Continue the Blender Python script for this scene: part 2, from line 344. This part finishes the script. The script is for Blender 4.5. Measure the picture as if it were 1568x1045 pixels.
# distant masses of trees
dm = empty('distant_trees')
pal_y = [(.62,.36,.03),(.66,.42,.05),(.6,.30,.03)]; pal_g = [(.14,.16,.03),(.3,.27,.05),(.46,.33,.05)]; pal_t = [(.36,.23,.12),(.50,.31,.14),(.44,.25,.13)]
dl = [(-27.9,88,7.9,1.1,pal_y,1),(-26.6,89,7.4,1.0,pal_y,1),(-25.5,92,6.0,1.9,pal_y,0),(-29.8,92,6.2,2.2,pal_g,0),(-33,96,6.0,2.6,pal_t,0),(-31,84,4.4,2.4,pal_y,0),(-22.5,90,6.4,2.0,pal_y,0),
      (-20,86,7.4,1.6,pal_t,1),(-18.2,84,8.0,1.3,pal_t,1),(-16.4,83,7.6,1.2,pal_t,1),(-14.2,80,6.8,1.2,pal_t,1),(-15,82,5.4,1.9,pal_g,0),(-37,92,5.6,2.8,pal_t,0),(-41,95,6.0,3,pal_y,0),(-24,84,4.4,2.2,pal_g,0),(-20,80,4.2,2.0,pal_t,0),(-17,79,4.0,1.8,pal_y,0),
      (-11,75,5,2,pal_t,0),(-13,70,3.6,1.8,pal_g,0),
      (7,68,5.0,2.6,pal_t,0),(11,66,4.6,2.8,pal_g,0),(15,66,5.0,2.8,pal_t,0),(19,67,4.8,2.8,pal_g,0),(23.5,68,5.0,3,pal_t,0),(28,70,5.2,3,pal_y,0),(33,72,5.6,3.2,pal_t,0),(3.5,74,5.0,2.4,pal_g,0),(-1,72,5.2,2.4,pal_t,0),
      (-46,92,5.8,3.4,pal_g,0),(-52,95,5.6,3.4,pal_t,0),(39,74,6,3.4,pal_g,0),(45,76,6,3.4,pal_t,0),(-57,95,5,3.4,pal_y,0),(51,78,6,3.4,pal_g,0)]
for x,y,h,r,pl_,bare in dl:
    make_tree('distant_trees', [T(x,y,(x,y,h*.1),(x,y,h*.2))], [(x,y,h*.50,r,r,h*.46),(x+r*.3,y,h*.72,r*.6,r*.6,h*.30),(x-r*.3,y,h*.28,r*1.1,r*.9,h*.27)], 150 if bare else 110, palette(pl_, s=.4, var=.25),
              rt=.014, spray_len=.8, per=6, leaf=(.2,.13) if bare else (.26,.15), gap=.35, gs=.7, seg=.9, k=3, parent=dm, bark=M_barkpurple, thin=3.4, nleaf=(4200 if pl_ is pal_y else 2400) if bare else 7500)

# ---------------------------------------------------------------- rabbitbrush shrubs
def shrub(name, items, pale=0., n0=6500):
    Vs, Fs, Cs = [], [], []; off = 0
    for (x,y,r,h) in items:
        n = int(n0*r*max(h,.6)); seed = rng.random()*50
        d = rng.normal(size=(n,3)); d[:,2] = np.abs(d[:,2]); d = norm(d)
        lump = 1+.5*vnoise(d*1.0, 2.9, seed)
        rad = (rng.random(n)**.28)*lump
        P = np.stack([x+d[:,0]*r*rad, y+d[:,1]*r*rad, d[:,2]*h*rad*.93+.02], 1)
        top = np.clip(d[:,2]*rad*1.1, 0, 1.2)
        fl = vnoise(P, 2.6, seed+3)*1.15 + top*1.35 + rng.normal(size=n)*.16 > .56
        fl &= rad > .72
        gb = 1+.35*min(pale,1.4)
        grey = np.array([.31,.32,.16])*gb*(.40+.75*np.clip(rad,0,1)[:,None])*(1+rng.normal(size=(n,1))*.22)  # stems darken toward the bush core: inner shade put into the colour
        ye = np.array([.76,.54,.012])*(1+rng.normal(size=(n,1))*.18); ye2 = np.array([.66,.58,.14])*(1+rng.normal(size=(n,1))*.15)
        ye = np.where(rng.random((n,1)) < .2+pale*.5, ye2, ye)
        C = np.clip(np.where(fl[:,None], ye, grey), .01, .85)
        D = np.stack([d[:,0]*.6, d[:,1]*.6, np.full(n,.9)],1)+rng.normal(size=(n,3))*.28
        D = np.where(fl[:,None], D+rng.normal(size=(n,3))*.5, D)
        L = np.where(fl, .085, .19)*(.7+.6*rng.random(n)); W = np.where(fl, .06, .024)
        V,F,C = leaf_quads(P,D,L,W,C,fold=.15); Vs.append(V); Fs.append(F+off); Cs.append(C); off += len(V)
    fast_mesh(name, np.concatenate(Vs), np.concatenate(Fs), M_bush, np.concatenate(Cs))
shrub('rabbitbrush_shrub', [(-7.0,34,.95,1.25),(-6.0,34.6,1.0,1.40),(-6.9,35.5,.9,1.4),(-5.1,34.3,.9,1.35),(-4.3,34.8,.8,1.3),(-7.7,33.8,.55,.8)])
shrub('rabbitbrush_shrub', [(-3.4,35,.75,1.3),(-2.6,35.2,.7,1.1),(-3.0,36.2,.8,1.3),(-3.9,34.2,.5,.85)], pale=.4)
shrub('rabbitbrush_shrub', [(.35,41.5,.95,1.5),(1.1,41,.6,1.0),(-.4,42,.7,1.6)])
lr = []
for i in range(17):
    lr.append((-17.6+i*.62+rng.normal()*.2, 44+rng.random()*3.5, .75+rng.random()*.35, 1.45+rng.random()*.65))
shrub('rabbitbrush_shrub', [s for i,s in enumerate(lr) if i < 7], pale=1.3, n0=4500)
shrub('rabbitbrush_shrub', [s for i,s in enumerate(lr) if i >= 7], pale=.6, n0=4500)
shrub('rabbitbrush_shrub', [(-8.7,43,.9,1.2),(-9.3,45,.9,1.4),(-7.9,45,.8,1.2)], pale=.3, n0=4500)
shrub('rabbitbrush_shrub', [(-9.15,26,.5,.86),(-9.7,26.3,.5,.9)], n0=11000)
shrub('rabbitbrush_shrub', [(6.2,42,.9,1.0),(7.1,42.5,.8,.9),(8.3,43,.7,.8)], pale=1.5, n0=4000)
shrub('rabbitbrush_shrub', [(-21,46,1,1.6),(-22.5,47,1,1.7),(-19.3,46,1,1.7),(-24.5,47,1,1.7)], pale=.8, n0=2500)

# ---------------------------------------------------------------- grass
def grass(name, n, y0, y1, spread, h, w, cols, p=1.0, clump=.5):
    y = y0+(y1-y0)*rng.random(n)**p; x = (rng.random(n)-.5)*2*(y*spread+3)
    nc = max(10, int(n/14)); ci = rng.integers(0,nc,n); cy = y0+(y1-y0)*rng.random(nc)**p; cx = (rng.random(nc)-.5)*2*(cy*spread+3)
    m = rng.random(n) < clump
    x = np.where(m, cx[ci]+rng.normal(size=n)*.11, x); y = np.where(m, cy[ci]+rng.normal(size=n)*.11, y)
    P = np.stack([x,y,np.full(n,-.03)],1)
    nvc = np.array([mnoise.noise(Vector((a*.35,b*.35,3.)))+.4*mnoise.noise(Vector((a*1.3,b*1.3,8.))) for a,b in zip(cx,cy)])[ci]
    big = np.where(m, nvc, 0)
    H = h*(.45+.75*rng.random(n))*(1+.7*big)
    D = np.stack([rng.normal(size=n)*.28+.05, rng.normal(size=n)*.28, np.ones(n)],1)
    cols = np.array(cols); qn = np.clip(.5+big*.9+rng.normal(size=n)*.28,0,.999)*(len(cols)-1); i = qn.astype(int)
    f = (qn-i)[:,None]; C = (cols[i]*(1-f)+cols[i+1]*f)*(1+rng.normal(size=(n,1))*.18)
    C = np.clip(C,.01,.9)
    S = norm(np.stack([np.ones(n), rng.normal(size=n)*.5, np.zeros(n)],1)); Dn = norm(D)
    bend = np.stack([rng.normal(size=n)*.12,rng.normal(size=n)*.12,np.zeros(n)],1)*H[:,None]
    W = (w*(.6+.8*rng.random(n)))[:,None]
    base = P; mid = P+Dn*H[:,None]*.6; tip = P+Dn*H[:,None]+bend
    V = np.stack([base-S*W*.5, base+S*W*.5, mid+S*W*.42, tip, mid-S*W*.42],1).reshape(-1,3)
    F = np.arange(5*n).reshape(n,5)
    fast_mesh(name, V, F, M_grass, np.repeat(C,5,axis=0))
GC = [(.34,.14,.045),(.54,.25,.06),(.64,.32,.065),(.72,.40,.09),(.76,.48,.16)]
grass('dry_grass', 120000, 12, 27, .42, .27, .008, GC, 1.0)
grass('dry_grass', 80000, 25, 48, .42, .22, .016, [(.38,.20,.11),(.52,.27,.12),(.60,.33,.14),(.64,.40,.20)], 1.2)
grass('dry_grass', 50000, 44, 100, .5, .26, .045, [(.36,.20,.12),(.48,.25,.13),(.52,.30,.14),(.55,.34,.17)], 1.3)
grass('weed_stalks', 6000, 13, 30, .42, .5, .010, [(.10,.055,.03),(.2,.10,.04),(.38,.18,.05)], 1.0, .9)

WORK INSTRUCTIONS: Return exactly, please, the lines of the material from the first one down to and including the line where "rt=.014, spray_len=.8, per=6, leaf=(.2,.13)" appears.

WRITTEN RESPONSE:
Continue the Blender Python script for this scene: part 2, from line 344. This part finishes the script. The script is for Blender 4.5. Measure the picture as if it were 1568x1045 pixels.
# distant masses of trees
dm = empty('distant_trees')
pal_y = [(.62,.36,.03),(.66,.42,.05),(.6,.30,.03)]; pal_g = [(.14,.16,.03),(.3,.27,.05),(.46,.33,.05)]; pal_t = [(.36,.23,.12),(.50,.31,.14),(.44,.25,.13)]
dl = [(-27.9,88,7.9,1.1,pal_y,1),(-26.6,89,7.4,1.0,pal_y,1),(-25.5,92,6.0,1.9,pal_y,0),(-29.8,92,6.2,2.2,pal_g,0),(-33,96,6.0,2.6,pal_t,0),(-31,84,4.4,2.4,pal_y,0),(-22.5,90,6.4,2.0,pal_y,0),
      (-20,86,7.4,1.6,pal_t,1),(-18.2,84,8.0,1.3,pal_t,1),(-16.4,83,7.6,1.2,pal_t,1),(-14.2,80,6.8,1.2,pal_t,1),(-15,82,5.4,1.9,pal_g,0),(-37,92,5.6,2.8,pal_t,0),(-41,95,6.0,3,pal_y,0),(-24,84,4.4,2.2,pal_g,0),(-20,80,4.2,2.0,pal_t,0),(-17,79,4.0,1.8,pal_y,0),
      (-11,75,5,2,pal_t,0),(-13,70,3.6,1.8,pal_g,0),
      (7,68,5.0,2.6,pal_t,0),(11,66,4.6,2.8,pal_g,0),(15,66,5.0,2.8,pal_t,0),(19,67,4.8,2.8,pal_g,0),(23.5,68,5.0,3,pal_t,0),(28,70,5.2,3,pal_y,0),(33,72,5.6,3.2,pal_t,0),(3.5,74,5.0,2.4,pal_g,0),(-1,72,5.2,2.4,pal_t,0),
      (-46,92,5.8,3.4,pal_g,0),(-52,95,5.6,3.4,pal_t,0),(39,74,6,3.4,pal_g,0),(45,76,6,3.4,pal_t,0),(-57,95,5,3.4,pal_y,0),(51,78,6,3.4,pal_g,0)]
for x,y,h,r,pl_,bare in dl:
    make_tree('distant_trees', [T(x,y,(x,y,h*.1),(x,y,h*.2))], [(x,y,h*.50,r,r,h*.46),(x+r*.3,y,h*.72,r*.6,r*.6,h*.30),(x-r*.3,y,h*.28,r*1.1,r*.9,h*.27)], 150 if bare else 110, palette(pl_, s=.4, var=.25),
              rt=.014, spray_len=.8, per=6, leaf=(.2,.13) if bare else (.26,.15), gap=.35, gs=.7, seg=.9, k=3, parent=dm, bark=M_barkpurple, thin=3.4, nleaf=(4200 if pl_ is pal_y else 2400) if bare else 7500)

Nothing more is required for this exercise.